In Meehan, the employer put Meehan on a performance improvement plan. Pursuant to M.G.L. c. 149, § 52C, he wrote a lengthy rebuttal to the plan and statements made in it. The same day, his employer terminated him after management reviewed the rebuttal. Meehan then filed suit claiming that he had been terminated in violation of public policy.
Massachusetts recognizes that, in general, employment at will can be terminated for any reason or for no reason. Courts have recognized limited exceptions to this general rule when an employee is terminated contrary to a well-defined public policy. This public policy exception is narrowly construed to avoid converting the general at-will rule into a rule that requires just cause to terminate an at-will employee. Examples include asserting a legally guaranteed right (e.g., filing a worker’s compensation claim), doing what the law requires (e.g., serving on a jury), and refusing to do what the law forbids (e.g., committing perjury). Significant to the trial court and the intermediate appellate court who dismissed Meehan’s suit, courts have refused to extend the public policy exception to internal matters of an organization.
Meehan brought his claim as a violation of public policy, because G.L. c. 149, § 52C does not create a statutory remedy when an employee is terminated for submitting a rebuttal. The statute provides a limited remedy for violating the act—a fine between $500 and $2,500—but does not address termination or retaliation for exercise of the right to rebut. Given this limited remedy and that the SJC concluded that the right to rebut was a public policy employment right, the SJC held that a common-law wrongful discharge action exists when an employer terminates an employee who exercises his right to rebut.

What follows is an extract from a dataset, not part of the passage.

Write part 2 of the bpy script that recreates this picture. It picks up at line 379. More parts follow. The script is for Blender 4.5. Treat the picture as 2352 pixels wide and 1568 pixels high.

Does this mean that an employee can write whatever he wants in “rebuttal” to something an employer puts in his personnel record and be protected from termination? Probably not. The SJC left for another day the assessment of what rebuttal statements may be protected, but it did provide some general guidance. So long as the rebuttal is directed at explaining the employee’s position regarding his disagreement with the information contained in his personnel record, submitting the rebuttal will be protected “no matter how intemperate and contentious the expression in the rebuttal.” Protection from termination; however, will not extend to threats of personal violence, abuse, or similarly egregious responses if they are included in the rebuttal.